Sunday, August 22, 2010

The Safari Reader Feature


There is a new feature in the Apple browser called Safari that I have to remember to use. When I do remember to employ it I find myself foolishly gratified. It's kind of dopey when I feel this way. Grateful is not one of my more polished attributes.

The feature is simply called Reader. It does one thing pleasingly well. It converts an article I'm interested in reading on an internet site, so that it automagically removes all the extraneous stuff like advertisements of all kind, and enlarges the type on a pleasant neutral background, and lets me focus on entertaining myself without distraction.

There is one aspect to this feature I'm not sure of. If an article spreads out over several pages the Reader anticipates the need to click "Next Page", and downloads all the article in the background so that reading the article is one smooth production from start to finish. I haven't tested this theory much. It doesn't appear to work on some sites, but seems to work seamlessly on others. I may be hallucinating that part of it.

I don't know if the iPad browser has this feature for reading books. If it does, then it's almost unfair to all the other tablet computers that are trying to get into the digital book market. I haven't tried this out on free book sites that carry all those Public Domain masterpieces.

Now I have. I stopped writing to see if it works. It does. Beautifully. It even allowed me to copy this paragraph from the Reader program itself:

"Sartre was the chief proponent of French existentialism, a philosophic school--influenced by Soeren Kierkegaard and German philosophy--that developed around the close of the World War II. Existentialism stressed the primacy of the thinking person and of concrete individual experience as the source of knowledge; this philosophy also emphasized the anguish and solitude inherent in the making of choices."

http://people.brandeis.edu/~teuber/sartrebio.html

Naturally, from finding out it worked as above, I had to try it out on Wikipedia.

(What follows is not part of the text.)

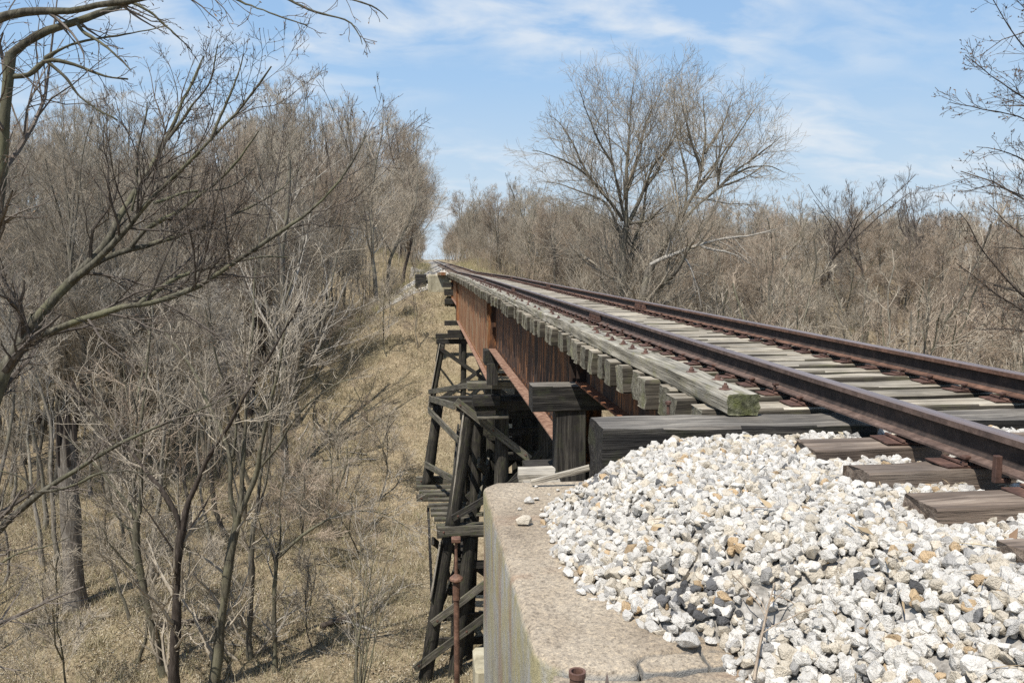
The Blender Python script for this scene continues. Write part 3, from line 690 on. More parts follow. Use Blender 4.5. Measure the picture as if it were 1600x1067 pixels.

The Reader feature removed every extraneous sections like all the Wikipedia self promotion and presented the article on Sartre in its entirety without any distracting gobble de gook.

I get distracted fairly easily if I don't have a solid purpose in mind. The paragraph on Sartre above has that one sentence that caught my attention, "Existentialism stressed the primacy of the thinking person and of concrete individual experience as the source of knowledge".

I've never quite gotten a handle of what is meant by the term "existentialism". I do know that once I was able to get into reading Being and Nothingness that even though it was a translated work that Sartre was writing his tour de force just for me.

It took me months of reading each night before I went to sleep. The experience was like no other reading experience I've had. It was like I was receiving instruction on how to interpret his me-and-thee-ing (meaning) as I skimmed through each chapter.

I'd have to go back and read it again, and sometimes again several more times after that. I think I must have read each chapter ten times or more before I got to the end of the book. I felt like I understood a bit during the process of reading each night, but each morning it was if I didn't understand any of it. Any understanding happened in an immediacy the immediately seemed to evaporate.

I've finally stopped going back and reading Being and Nothingness to see if there is anything more I can glean from my additional efforts. It's like the Wilhelm/Baynes translation of the I Ching for me now, ten years after I was told in a dream to stop using it. I sometime use quotes from both books, but I don't use them as an oracle any more. I be-co-me with them to act as and channel as the oracle myself. I ate the whole thing.

Capturing drifting thoughts with words has not been easy for me. I have to do it about every day for several hours to stay in practice, and even then it's not always there for me whether I want it to be or not. It has been dangerous to both my health and my wealth or lack thereof since puberty.

I got this body from it's original owner when it was fourteen years old. Right away, as it new owner I began retreating to a hermetic lifestyle the previously occupied body did not understand. To be what I am is threatened it's ground-for-being. Candidly, that can be tough because the brains of this body belonged to another with a selfish purpose, and had a tendency to treat me as if I am is were just a rebound lover who will soon discard it as if use-less. No blame. I guess I do have a history.

Time, the tie-to-me, is not so flexible as cultural demands need for it to be, in my case, and it took decades for me to reclaim what I'd gained ere transitioning to a fresh young body. This kid had fourteen years to create a set of rules of conscience before I could even begin a rescue effort to abandon them wholesale. The fool had been brain-washed into think he was duty-bound as a Christian to let his conscience be his guide. Socked in, man, what a drag.

Some friendly people are possessed by their definitions of what friends like me should act like. I can be a great disappointment to them. I couldn't even do that for my parents or ex-wives or their children. They appear to forget how I can be. They try mightily to get me to meet them halfway to allow for my possible ignorance. I don't even pretend to go there anymore. It's useless. Too many fixed signs in my natal, and/or too few in their's.

I could almost swear they want me to dumb down to what they can reach for inside their subjective tribal box, and yet, hold me up as their model for how to get outta there simultaneously. I don't seem able to explain why that ain't up to me, but that it is only up to them.

I can't assuage their self-inflicted pain due to the very fact that I have no say so in the matter. Meaning (me-and-thee-ing) only goes so far when soliciting the favors of the Comforter.